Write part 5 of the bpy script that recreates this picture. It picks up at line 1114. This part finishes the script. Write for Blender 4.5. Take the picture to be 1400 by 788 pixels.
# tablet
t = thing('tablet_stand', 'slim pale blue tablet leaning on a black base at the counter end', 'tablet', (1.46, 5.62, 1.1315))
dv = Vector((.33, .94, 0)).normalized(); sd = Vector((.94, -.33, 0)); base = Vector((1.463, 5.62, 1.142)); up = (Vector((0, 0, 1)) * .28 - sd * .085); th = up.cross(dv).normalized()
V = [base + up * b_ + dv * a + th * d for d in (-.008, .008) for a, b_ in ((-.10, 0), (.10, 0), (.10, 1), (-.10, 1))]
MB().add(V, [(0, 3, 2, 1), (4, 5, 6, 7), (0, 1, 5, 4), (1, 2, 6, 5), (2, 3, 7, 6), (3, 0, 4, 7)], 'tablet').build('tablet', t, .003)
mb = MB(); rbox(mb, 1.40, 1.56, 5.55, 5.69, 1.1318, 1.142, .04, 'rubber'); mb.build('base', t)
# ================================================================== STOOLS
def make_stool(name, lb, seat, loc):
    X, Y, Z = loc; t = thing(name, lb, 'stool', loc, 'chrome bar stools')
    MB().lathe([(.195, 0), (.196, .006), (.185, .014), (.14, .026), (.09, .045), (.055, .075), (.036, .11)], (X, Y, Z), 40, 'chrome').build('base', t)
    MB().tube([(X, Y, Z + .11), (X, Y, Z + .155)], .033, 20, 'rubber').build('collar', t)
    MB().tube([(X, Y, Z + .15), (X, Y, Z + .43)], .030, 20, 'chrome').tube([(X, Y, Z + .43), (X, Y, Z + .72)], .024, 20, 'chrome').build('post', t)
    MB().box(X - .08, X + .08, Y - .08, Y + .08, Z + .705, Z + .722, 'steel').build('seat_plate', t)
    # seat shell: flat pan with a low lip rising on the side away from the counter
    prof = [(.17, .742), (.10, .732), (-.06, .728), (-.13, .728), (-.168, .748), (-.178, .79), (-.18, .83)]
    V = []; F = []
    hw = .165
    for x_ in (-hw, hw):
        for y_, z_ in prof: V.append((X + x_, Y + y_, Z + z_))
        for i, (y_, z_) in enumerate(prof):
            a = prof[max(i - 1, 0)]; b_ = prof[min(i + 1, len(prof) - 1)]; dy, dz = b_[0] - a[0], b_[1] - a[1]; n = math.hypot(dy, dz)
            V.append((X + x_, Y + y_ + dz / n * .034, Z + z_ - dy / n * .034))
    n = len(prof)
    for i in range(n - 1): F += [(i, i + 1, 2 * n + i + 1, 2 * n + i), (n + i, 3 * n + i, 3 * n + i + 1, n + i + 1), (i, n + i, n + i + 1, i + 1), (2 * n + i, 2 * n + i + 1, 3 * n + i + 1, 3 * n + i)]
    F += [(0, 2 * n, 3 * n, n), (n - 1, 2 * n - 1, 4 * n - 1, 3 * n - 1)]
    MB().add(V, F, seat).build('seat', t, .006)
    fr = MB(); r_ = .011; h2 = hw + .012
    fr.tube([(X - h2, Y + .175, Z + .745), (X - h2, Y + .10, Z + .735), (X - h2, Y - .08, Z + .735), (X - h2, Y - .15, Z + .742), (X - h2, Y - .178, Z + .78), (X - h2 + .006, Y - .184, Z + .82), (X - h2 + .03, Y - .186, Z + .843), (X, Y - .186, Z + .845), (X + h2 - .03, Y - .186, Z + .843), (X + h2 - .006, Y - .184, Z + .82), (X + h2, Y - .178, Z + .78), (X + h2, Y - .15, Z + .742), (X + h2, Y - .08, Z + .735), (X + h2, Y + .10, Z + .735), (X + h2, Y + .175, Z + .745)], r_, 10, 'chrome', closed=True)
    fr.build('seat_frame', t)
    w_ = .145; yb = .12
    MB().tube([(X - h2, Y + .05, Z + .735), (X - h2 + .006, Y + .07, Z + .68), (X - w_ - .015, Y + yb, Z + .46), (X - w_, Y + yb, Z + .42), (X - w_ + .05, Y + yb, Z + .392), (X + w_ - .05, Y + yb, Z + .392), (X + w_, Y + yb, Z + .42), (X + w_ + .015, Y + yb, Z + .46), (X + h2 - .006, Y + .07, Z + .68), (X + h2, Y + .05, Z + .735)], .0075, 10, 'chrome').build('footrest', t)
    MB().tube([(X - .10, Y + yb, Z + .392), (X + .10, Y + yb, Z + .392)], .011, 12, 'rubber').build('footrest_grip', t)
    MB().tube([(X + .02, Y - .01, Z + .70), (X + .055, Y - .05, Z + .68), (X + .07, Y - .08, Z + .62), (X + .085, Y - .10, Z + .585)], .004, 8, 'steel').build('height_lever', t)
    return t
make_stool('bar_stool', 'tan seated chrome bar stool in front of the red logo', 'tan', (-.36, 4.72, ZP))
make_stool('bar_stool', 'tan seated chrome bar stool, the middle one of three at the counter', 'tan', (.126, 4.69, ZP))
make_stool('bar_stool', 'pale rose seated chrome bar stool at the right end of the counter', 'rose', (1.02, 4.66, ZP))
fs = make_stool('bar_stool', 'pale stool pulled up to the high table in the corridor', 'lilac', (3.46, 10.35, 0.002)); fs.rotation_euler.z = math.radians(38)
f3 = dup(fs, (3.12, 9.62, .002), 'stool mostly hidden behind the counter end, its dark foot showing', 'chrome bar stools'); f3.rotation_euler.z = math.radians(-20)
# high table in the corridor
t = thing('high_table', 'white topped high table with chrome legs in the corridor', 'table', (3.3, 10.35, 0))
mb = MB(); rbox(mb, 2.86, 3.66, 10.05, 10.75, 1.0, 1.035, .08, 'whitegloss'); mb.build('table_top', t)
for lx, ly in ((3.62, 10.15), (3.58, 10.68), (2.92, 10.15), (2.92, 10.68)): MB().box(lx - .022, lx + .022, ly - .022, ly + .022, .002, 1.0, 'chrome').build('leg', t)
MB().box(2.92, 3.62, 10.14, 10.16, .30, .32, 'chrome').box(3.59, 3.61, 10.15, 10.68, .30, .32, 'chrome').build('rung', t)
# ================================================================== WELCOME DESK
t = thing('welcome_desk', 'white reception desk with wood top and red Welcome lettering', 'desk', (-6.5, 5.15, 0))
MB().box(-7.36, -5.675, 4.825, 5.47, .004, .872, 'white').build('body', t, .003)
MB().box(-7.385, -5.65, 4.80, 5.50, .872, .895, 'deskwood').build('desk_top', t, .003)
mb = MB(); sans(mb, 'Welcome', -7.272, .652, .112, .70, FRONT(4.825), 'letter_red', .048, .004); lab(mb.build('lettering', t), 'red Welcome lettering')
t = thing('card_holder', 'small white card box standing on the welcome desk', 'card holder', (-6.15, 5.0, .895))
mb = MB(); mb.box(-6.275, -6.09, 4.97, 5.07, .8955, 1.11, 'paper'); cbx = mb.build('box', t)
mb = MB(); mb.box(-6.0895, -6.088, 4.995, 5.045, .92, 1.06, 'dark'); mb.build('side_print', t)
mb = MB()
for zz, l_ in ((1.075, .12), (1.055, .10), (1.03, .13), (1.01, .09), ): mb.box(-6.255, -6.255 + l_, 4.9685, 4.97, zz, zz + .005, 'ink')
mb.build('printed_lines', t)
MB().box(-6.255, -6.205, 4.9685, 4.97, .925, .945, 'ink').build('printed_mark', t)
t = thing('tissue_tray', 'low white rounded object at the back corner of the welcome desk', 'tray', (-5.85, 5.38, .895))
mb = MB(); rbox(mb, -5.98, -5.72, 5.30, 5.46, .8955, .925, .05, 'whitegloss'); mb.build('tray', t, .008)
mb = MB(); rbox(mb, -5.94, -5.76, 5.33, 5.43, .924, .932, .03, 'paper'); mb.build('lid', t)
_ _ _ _
* **STATED PROBLEM**
Write out every line exactly as it stands.

* **FULL RESPONSE**
Write part 5 of the bpy script that recreates this picture. It picks up at line 1114. This part finishes the script. Write for Blender 4.5. Take the picture to be 1400 by 788 pixels.
# tablet
t = thing('tablet_stand', 'slim pale blue tablet leaning on a black base at the counter end', 'tablet', (1.46, 5.62, 1.1315))
dv = Vector((.33, .94, 0)).normalized(); sd = Vector((.94, -.33, 0)); base = Vector((1.463, 5.62, 1.142)); up = (Vector((0, 0, 1)) * .28 - sd * .085); th = up.cross(dv).normalized()
V = [base + up * b_ + dv * a + th * d for d in (-.008, .008) for a, b_ in ((-.10, 0), (.10, 0), (.10, 1), (-.10, 1))]
MB().add(V, [(0, 3, 2, 1), (4, 5, 6, 7), (0, 1, 5, 4), (1, 2, 6, 5), (2, 3, 7, 6), (3, 0, 4, 7)], 'tablet').build('tablet', t, .003)
mb = MB(); rbox(mb, 1.40, 1.56, 5.55, 5.69, 1.1318, 1.142, .04, 'rubber'); mb.build('base', t)
# ================================================================== STOOLS
def make_stool(name, lb, seat, loc):
    X, Y, Z = loc; t = thing(name, lb, 'stool', loc, 'chrome bar stools')
    MB().lathe([(.195, 0), (.196, .006), (.185, .014), (.14, .026), (.09, .045), (.055, .075), (.036, .11)], (X, Y, Z), 40, 'chrome').build('base', t)
    MB().tube([(X, Y, Z + .11), (X, Y, Z + .155)], .033, 20, 'rubber').build('collar', t)
    MB().tube([(X, Y, Z + .15), (X, Y, Z + .43)], .030, 20, 'chrome').tube([(X, Y, Z + .43), (X, Y, Z + .72)], .024, 20, 'chrome').build('post', t)
    MB().box(X - .08, X + .08, Y - .08, Y + .08, Z + .705, Z + .722, 'steel').build('seat_plate', t)
    # seat shell: flat pan with a low lip rising on the side away from the counter
    prof = [(.17, .742), (.10, .732), (-.06, .728), (-.13, .728), (-.168, .748), (-.178, .79), (-.18, .83)]
    V = []; F = []
    hw = .165
    for x_ in (-hw, hw):
        for y_, z_ in prof: V.append((X + x_, Y + y_, Z + z_))
        for i, (y_, z_) in enumerate(prof):
            a = prof[max(i - 1, 0)]; b_ = prof[min(i + 1, len(prof) - 1)]; dy, dz = b_[0] - a[0], b_[1] - a[1]; n = math.hypot(dy, dz)
            V.append((X + x_, Y + y_ + dz / n * .034, Z + z_ - dy / n * .034))
    n = len(prof)
    for i in range(n - 1): F += [(i, i + 1, 2 * n + i + 1, 2 * n + i), (n + i, 3 * n + i, 3 * n + i + 1, n + i + 1), (i, n + i, n + i + 1, i + 1), (2 * n + i, 2 * n + i + 1, 3 * n + i + 1, 3 * n + i)]
    F += [(0, 2 * n, 3 * n, n), (n - 1, 2 * n - 1, 4 * n - 1, 3 * n - 1)]
    MB().add(V, F, seat).build('seat', t, .006)
    fr = MB(); r_ = .011; h2 = hw + .012
    fr.tube([(X - h2, Y + .175, Z + .745), (X - h2, Y + .10, Z + .735), (X - h2, Y - .08, Z + .735), (X - h2, Y - .15, Z + .742), (X - h2, Y - .178, Z + .78), (X - h2 + .006, Y - .184, Z + .82), (X - h2 + .03, Y - .186, Z + .843), (X, Y - .186, Z + .845), (X + h2 - .03, Y - .186, Z + .843), (X + h2 - .006, Y - .184, Z + .82), (X + h2, Y - .178, Z + .78), (X + h2, Y - .15, Z + .742), (X + h2, Y - .08, Z + .735), (X + h2, Y + .10, Z + .735), (X + h2, Y + .175, Z + .745)], r_, 10, 'chrome', closed=True)
    fr.build('seat_frame', t)
    w_ = .145; yb = .12
    MB().tube([(X - h2, Y + .05, Z + .735), (X - h2 + .006, Y + .07, Z + .68), (X - w_ - .015, Y + yb, Z + .46), (X - w_, Y + yb, Z + .42), (X - w_ + .05, Y + yb, Z + .392), (X + w_ - .05, Y + yb, Z + .392), (X + w_, Y + yb, Z + .42), (X + w_ + .015, Y + yb, Z + .46), (X + h2 - .006, Y + .07, Z + .68), (X + h2, Y + .05, Z + .735)], .0075, 10, 'chrome').build('footrest', t)
    MB().tube([(X - .10, Y + yb, Z + .392), (X + .10, Y + yb, Z + .392)], .011, 12, 'rubber').build('footrest_grip', t)
    MB().tube([(X + .02, Y - .01, Z + .70), (X + .055, Y - .05, Z + .68), (X + .07, Y - .08, Z + .62), (X + .085, Y - .10, Z + .585)], .004, 8, 'steel').build('height_lever', t)
    return t
make_stool('bar_stool', 'tan seated chrome bar stool in front of the red logo', 'tan', (-.36, 4.72, ZP))
make_stool('bar_stool', 'tan seated chrome bar stool, the middle one of three at the counter', 'tan', (.126, 4.69, ZP))
make_stool('bar_stool', 'pale rose seated chrome bar stool at the right end of the counter', 'rose', (1.02, 4.66, ZP))
fs = make_stool('bar_stool', 'pale stool pulled up to the high table in the corridor', 'lilac', (3.46, 10.35, 0.002)); fs.rotation_euler.z = math.radians(38)
f3 = dup(fs, (3.12, 9.62, .002), 'stool mostly hidden behind the counter end, its dark foot showing', 'chrome bar stools'); f3.rotation_euler.z = math.radians(-20)
# high table in the corridor
t = thing('high_table', 'white topped high table with chrome legs in the corridor', 'table', (3.3, 10.35, 0))
mb = MB(); rbox(mb, 2.86, 3.66, 10.05, 10.75, 1.0, 1.035, .08, 'whitegloss'); mb.build('table_top', t)
for lx, ly in ((3.62, 10.15), (3.58, 10.68), (2.92, 10.15), (2.92, 10.68)): MB().box(lx - .022, lx + .022, ly - .022, ly + .022, .002, 1.0, 'chrome').build('leg', t)
MB().box(2.92, 3.62, 10.14, 10.16, .30, .32, 'chrome').box(3.59, 3.61, 10.15, 10.68, .30, .32, 'chrome').build('rung', t)
# ================================================================== WELCOME DESK
t = thing('welcome_desk', 'white reception desk with wood top and red Welcome lettering', 'desk', (-6.5, 5.15, 0))
MB().box(-7.36, -5.675, 4.825, 5.47, .004, .872, 'white').build('body', t, .003)
MB().box(-7.385, -5.65, 4.80, 5.50, .872, .895, 'deskwood').build('desk_top', t, .003)
mb = MB(); sans(mb, 'Welcome', -7.272, .652, .112, .70, FRONT(4.825), 'letter_red', .048, .004); lab(mb.build('lettering', t), 'red Welcome lettering')
t = thing('card_holder', 'small white card box standing on the welcome desk', 'card holder', (-6.15, 5.0, .895))
mb = MB(); mb.box(-6.275, -6.09, 4.97, 5.07, .8955, 1.11, 'paper'); cbx = mb.build('box', t)
mb = MB(); mb.box(-6.0895, -6.088, 4.995, 5.045, .92, 1.06, 'dark'); mb.build('side_print', t)
mb = MB()
for zz, l_ in ((1.075, .12), (1.055, .10), (1.03, .13), (1.01, .09), ): mb.box(-6.255, -6.255 + l_, 4.9685, 4.97, zz, zz + .005, 'ink')
mb.build('printed_lines', t)
MB().box(-6.255, -6.205, 4.9685, 4.97, .925, .945, 'ink').build('printed_mark', t)
t = thing('tissue_tray', 'low white rounded object at the back corner of the welcome desk', 'tray', (-5.85, 5.38, .895))
mb = MB(); rbox(mb, -5.98, -5.72, 5.30, 5.46, .8955, .925, .05, 'whitegloss'); mb.build('tray', t, .008)
mb = MB(); rbox(mb, -5.94, -5.76, 5.33, 5.43, .924, .932, .03, 'paper'); mb.build('lid', t)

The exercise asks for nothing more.